**Task directions:**
Repeat the data below exactly, dropping any pictures it holds.

**Raw data:**

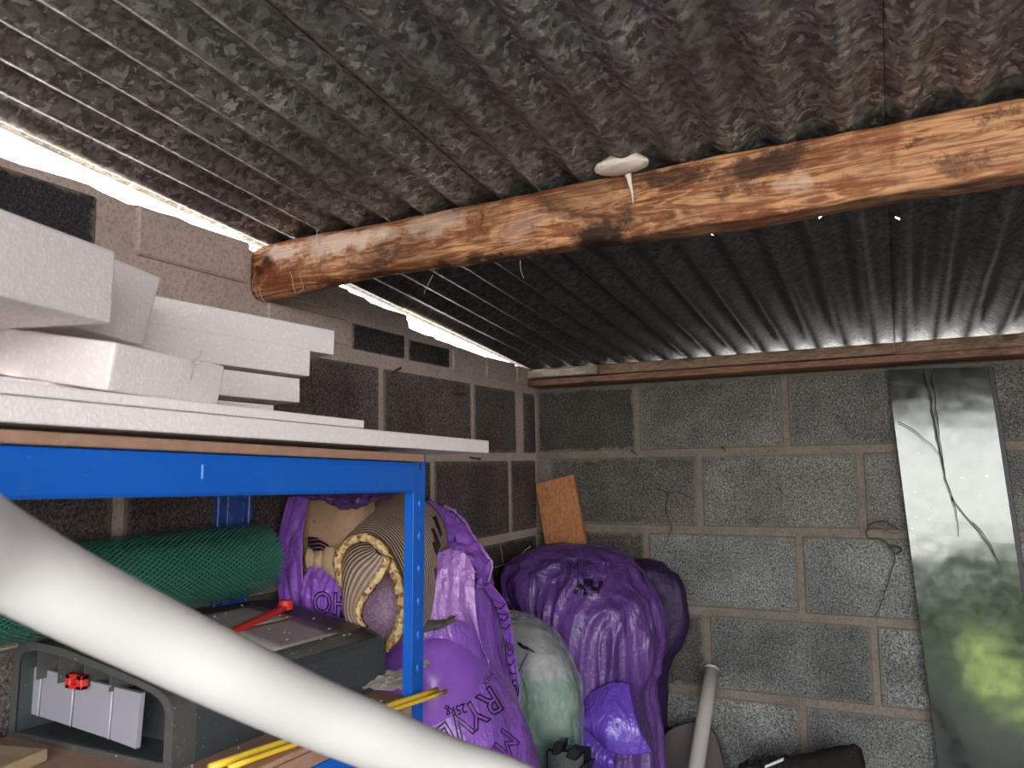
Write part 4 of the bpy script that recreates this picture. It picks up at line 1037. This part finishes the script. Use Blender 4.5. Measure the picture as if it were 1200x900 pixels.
# pedestal carrying the log: a dark trestle box out of view
tag(mesh('black_bin', *box(-.36, .12, 2.04, 2.20, -1.45, aY(930, 905, 2.13).z-.037, .01), M['black'], smooth=False), 'black bin under the charred log at the bottom edge of the picture', 'bin')

# --- pine board leaning in the corner
bc_ = [aY(627, 567, 2.262), aY(671, 556, 2.262), aY(697, 647, 2.235), aY(641, 650, 2.235)]
dn = (bc_[3]-bc_[0]); bo = bc_[0]; wv = (bc_[1]-bc_[0])
L = (-1.45-bo.z)/dn.z*dn.length*.0+.62
pbd = mesh('pine_board', *boxg(bo, wv, dn.normalized()*L, V((0, .018, .002)), .0012), M['plank'], smooth=False)
tag(pbd, 'short reddish pine board leaning in the corner above the purple sack', 'board')
for x, y in ((645, 582), (655, 573), (645, 607), (664, 640)): mesh('nail_hole', *tube([aY(x, y, 2.250)+V((0, -.004, 0)), aY(x, y, 2.262)], .003, 8), M['ink'], pbd)

# --- tall reflective steel panel
tl, tr_ = aY(1040, 433, 2.285), aY(1158, 430, 2.285); bl = aY(1100, 900, 2.262)
dwn = (bl-tl).normalized(); L = (-1.45-tl.z)/dwn.z
wv = (tr_-tl); wv = wv.normalized()*wv.length; nrm = wv.cross(dwn).normalized(); nrm = nrm if nrm.y < 0 else -nrm
pan = thing('steel_panel', 'tall shiny dark steel panel leaning against the back wall at the right', 'panel', tl+dwn*L)
G = []
for j in range(41):
    row = []
    for i in range(25):
        p = tl+wv*(i/24)+dwn*(L*j/40); p += nrm*(.0008*math.sin(i/24*math.pi)+.0012*noise.noise(p*4)); row.append(p)
    G.append(row)
mesh('panel_face', *grid(G, .004), M['panel'], pan, smooth=False)
mesh('panel_edge', *boxg(tl+wv*1.0-nrm*.002, wv.normalized()*.012, dwn*L, -nrm*.012, .001), M['black'], pan, smooth=False)

# --- roots, webs and straws
def root(label, px, Y, r, cat='root', m='root', name='dry_root'):
    P = resample([aY(x, y, Y) for x, y in px], max(14, len(px)*6))
    P = [p+V((.003*noise.noise(p*40), -.002, .003*noise.noise(p*40+V((9, 0, 0))))) for p in P]
    return tube(P, r, 6, rs=[r*(1-.6*i/len(P)) for i in range(len(P))])
g = join(root('', [(1083, 433), (1089, 455), (1092, 480), (1098, 510), (1104, 540), (1110, 565), (1120, 590), (1140, 615), (1160, 640), (1170, 660)], 2.252, .0022),
         root('', [(1093, 436), (1096, 470), (1101, 512), (1108, 560)], 2.252, .0018), root('', [(1052, 494), (1070, 503), (1090, 520), (1101, 532)], 2.252, .0014),
         root('', [(1110, 565), (1118, 590), (1123, 615), (1124, 630)], 2.252, .0014), root('', [(1140, 612), (1160, 636), (1176, 678)], 2.252, .0012))
tag(mesh('dry_root', *g, M['root']), 'thin dark branching root hanging down the face of the steel panel', 'root')
g = join(root('', [(1053, 620), (1040, 612), (1025, 612), (1015, 622), (1018, 630), (1032, 632), (1043, 640), (1048, 655), (1043, 675), (1035, 700), (1026, 722)], 2.295, .0024),
         root('', [(1016, 622), (1030, 618), (1048, 626), (1058, 622)], 2.295, .0014), root('', [(1042, 642), (1050, 640), (1056, 645), (1046, 650)], 2.295, .004))
tag(mesh('dry_root', *g, M['root']), 'dark curled root on the blocks just left of the steel panel', 'root')
g = join(root('', [(770, 572), (782, 578), (781, 595), (786, 615), (788, 622)], 2.305, .0022), root('', [(782, 577), (800, 578), (815, 585)], 2.305, .0015), root('', [(787, 620), (780, 640), (775, 652)], 2.305, .001))
tag(mesh('dry_root', *g, M['root']), 'small dark root stuck to the blocks above the folded purple sack', 'root')
g = join(root('', [(622, 640), (605, 655), (590, 662), (575, 664), (562, 655)], 2.0, .0018), root('', [(590, 660), (588, 645), (584, 632)], 2.0, .0012))
tag(mesh('dry_straw', *g, M['straw']), 'pale bent straw in the corner above the purple sacks', 'straw')
g = join(root('', [(740, 527), (747, 533)], 2.302, .003), root('', [(846, 523), (851, 529)], 2.302, .003), root('', [(913, 570), (916, 578)], 2.302, .002))
tag(mesh('rusty_nail', *g, M['root']), 'rusty nail stubs in the mortar of the back wall', 'nails', kind='stuff')
g = join(root('', [(340, 318), (343, 330), (348, 344), (356, 338), (352, 322), (360, 320)], 1.03, .0007), root('', [(303, 335), (308, 348), (318, 362)], 1.03, .0008), root('', [(372, 270), (373, 282), (377, 292)], 1.04, .0008),
         root('', [(508, 322), (502, 334), (498, 345)], 1.04, .0005), root('', [(610, 305), (612, 318), (614, 326)], 1.04, .0006), root('', [(302, 320), (298, 340), (330, 380)], 1.03, .0005))
tag(mesh('cobweb', *g, M['straw']), 'dusty cobweb threads hanging from the wall end of the beam', 'cobweb', kind='stuff')
g = join(root('', [(458, 438), (465, 433), (470, 431)], 1.50, .003), root('', [(530, 461), (538, 461), (546, 460)], 1.86, .003), root('', [(551, 536), (558, 538), (566, 535)], 1.86, .003))
g = (([V((XW+.006, v.y*1.0, v.z)) if False else v for v in g[0]]), g[1])
tag(mesh('rusty_nail', *join(*[tube([aX(a, b, XW+.003), aX(c, d, XW+.012)], .0028, 6) for a, b, c, d in ((458, 438, 470, 431), (530, 461, 546, 461), (551, 536, 563, 538))]), M['root']), 'rusty nail stubs in the sooty left wall', 'nails', kind='stuff')

# ================================================================= OUTSIDE
def hedge(name, x0, x1, y, h, d, seed, label, m=M['leaf']):
    vs, fs = [], []; nu, nv = 60, 24
    for j in range(nv+1):
        for i in range(nu+1):
            u = i/nu; t = j/nv*math.pi; x = x0+(x1-x0)*u
            e = math.sin(min(1, u*6, (1-u)*6)*math.pi/2)
            p = V((x, y-d*math.cos(t)*e, -1.53+h*math.sin(t)**.5*(.3+.7*e)))
            k = noise.noise(p*1.3+V((seed, 0, 0)))*.28+noise.noise(p*5)*.12
            vs.append(p+V((0, -math.cos(t)*k, math.sin(t)*k)))
    for j in range(nv):
        for i in range(nu): a = j*(nu+1)+i; fs.append((a, a+1, a+nu+2, a+nu+1))
    tag(mesh(name, vs, fs, m, smooth=False), label, 'hedge')
hedge('hedge', -8, 9, -8.6, .95, .6, 0, 'long dark green hedge across the garden outside the open front')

**Task response:**
Write part 4 of the bpy script that recreates this picture. It picks up at line 1037. This part finishes the script. Use Blender 4.5. Measure the picture as if it were 1200x900 pixels.
# pedestal carrying the log: a dark trestle box out of view
tag(mesh('black_bin', *box(-.36, .12, 2.04, 2.20, -1.45, aY(930, 905, 2.13).z-.037, .01), M['black'], smooth=False), 'black bin under the charred log at the bottom edge of the picture', 'bin')

# --- pine board leaning in the corner
bc_ = [aY(627, 567, 2.262), aY(671, 556, 2.262), aY(697, 647, 2.235), aY(641, 650, 2.235)]
dn = (bc_[3]-bc_[0]); bo = bc_[0]; wv = (bc_[1]-bc_[0])
L = (-1.45-bo.z)/dn.z*dn.length*.0+.62
pbd = mesh('pine_board', *boxg(bo, wv, dn.normalized()*L, V((0, .018, .002)), .0012), M['plank'], smooth=False)
tag(pbd, 'short reddish pine board leaning in the corner above the purple sack', 'board')
for x, y in ((645, 582), (655, 573), (645, 607), (664, 640)): mesh('nail_hole', *tube([aY(x, y, 2.250)+V((0, -.004, 0)), aY(x, y, 2.262)], .003, 8), M['ink'], pbd)

# --- tall reflective steel panel
tl, tr_ = aY(1040, 433, 2.285), aY(1158, 430, 2.285); bl = aY(1100, 900, 2.262)
dwn = (bl-tl).normalized(); L = (-1.45-tl.z)/dwn.z
wv = (tr_-tl); wv = wv.normalized()*wv.length; nrm = wv.cross(dwn).normalized(); nrm = nrm if nrm.y < 0 else -nrm
pan = thing('steel_panel', 'tall shiny dark steel panel leaning against the back wall at the right', 'panel', tl+dwn*L)
G = []
for j in range(41):
    row = []
    for i in range(25):
        p = tl+wv*(i/24)+dwn*(L*j/40); p += nrm*(.0008*math.sin(i/24*math.pi)+.0012*noise.noise(p*4)); row.append(p)
    G.append(row)
mesh('panel_face', *grid(G, .004), M['panel'], pan, smooth=False)
mesh('panel_edge', *boxg(tl+wv*1.0-nrm*.002, wv.normalized()*.012, dwn*L, -nrm*.012, .001), M['black'], pan, smooth=False)

# --- roots, webs and straws
def root(label, px, Y, r, cat='root', m='root', name='dry_root'):
    P = resample([aY(x, y, Y) for x, y in px], max(14, len(px)*6))
    P = [p+V((.003*noise.noise(p*40), -.002, .003*noise.noise(p*40+V((9, 0, 0))))) for p in P]
    return tube(P, r, 6, rs=[r*(1-.6*i/len(P)) for i in range(len(P))])
g = join(root('', [(1083, 433), (1089, 455), (1092, 480), (1098, 510), (1104, 540), (1110, 565), (1120, 590), (1140, 615), (1160, 640), (1170, 660)], 2.252, .0022),
         root('', [(1093, 436), (1096, 470), (1101, 512), (1108, 560)], 2.252, .0018), root('', [(1052, 494), (1070, 503), (1090, 520), (1101, 532)], 2.252, .0014),
         root('', [(1110, 565), (1118, 590), (1123, 615), (1124, 630)], 2.252, .0014), root('', [(1140, 612), (1160, 636), (1176, 678)], 2.252, .0012))
tag(mesh('dry_root', *g, M['root']), 'thin dark branching root hanging down the face of the steel panel', 'root')
g = join(root('', [(1053, 620), (1040, 612), (1025, 612), (1015, 622), (1018, 630), (1032, 632), (1043, 640), (1048, 655), (1043, 675), (1035, 700), (1026, 722)], 2.295, .0024),
         root('', [(1016, 622), (1030, 618), (1048, 626), (1058, 622)], 2.295, .0014), root('', [(1042, 642), (1050, 640), (1056, 645), (1046, 650)], 2.295, .004))
tag(mesh('dry_root', *g, M['root']), 'dark curled root on the blocks just left of the steel panel', 'root')
g = join(root('', [(770, 572), (782, 578), (781, 595), (786, 615), (788, 622)], 2.305, .0022), root('', [(782, 577), (800, 578), (815, 585)], 2.305, .0015), root('', [(787, 620), (780, 640), (775, 652)], 2.305, .001))
tag(mesh('dry_root', *g, M['root']), 'small dark root stuck to the blocks above the folded purple sack', 'root')
g = join(root('', [(622, 640), (605, 655), (590, 662), (575, 664), (562, 655)], 2.0, .0018), root('', [(590, 660), (588, 645), (584, 632)], 2.0, .0012))
tag(mesh('dry_straw', *g, M['straw']), 'pale bent straw in the corner above the purple sacks', 'straw')
g = join(root('', [(740, 527), (747, 533)], 2.302, .003), root('', [(846, 523), (851, 529)], 2.302, .003), root('', [(913, 570), (916, 578)], 2.302, .002))
tag(mesh('rusty_nail', *g, M['root']), 'rusty nail stubs in the mortar of the back wall', 'nails', kind='stuff')
g = join(root('', [(340, 318), (343, 330), (348, 344), (356, 338), (352, 322), (360, 320)], 1.03, .0007), root('', [(303, 335), (308, 348), (318, 362)], 1.03, .0008), root('', [(372, 270), (373, 282), (377, 292)], 1.04, .0008),
         root('', [(508, 322), (502, 334), (498, 345)], 1.04, .0005), root('', [(610, 305), (612, 318), (614, 326)], 1.04, .0006), root('', [(302, 320), (298, 340), (330, 380)], 1.03, .0005))
tag(mesh('cobweb', *g, M['straw']), 'dusty cobweb threads hanging from the wall end of the beam', 'cobweb', kind='stuff')
g = join(root('', [(458, 438), (465, 433), (470, 431)], 1.50, .003), root('', [(530, 461), (538, 461), (546, 460)], 1.86, .003), root('', [(551, 536), (558, 538), (566, 535)], 1.86, .003))
g = (([V((XW+.006, v.y*1.0, v.z)) if False else v for v in g[0]]), g[1])
tag(mesh('rusty_nail', *join(*[tube([aX(a, b, XW+.003), aX(c, d, XW+.012)], .0028, 6) for a, b, c, d in ((458, 438, 470, 431), (530, 461, 546, 461), (551, 536, 563, 538))]), M['root']), 'rusty nail stubs in the sooty left wall', 'nails', kind='stuff')

# ================================================================= OUTSIDE
def hedge(name, x0, x1, y, h, d, seed, label, m=M['leaf']):
    vs, fs = [], []; nu, nv = 60, 24
    for j in range(nv+1):
        for i in range(nu+1):
            u = i/nu; t = j/nv*math.pi; x = x0+(x1-x0)*u
            e = math.sin(min(1, u*6, (1-u)*6)*math.pi/2)
            p = V((x, y-d*math.cos(t)*e, -1.53+h*math.sin(t)**.5*(.3+.7*e)))
            k = noise.noise(p*1.3+V((seed, 0, 0)))*.28+noise.noise(p*5)*.12
            vs.append(p+V((0, -math.cos(t)*k, math.sin(t)*k)))
    for j in range(nv):
        for i in range(nu): a = j*(nu+1)+i; fs.append((a, a+1, a+nu+2, a+nu+1))
    tag(mesh(name, vs, fs, m, smooth=False), label, 'hedge')
hedge('hedge', -8, 9, -8.6, .95, .6, 0, 'long dark green hedge across the garden outside the open front')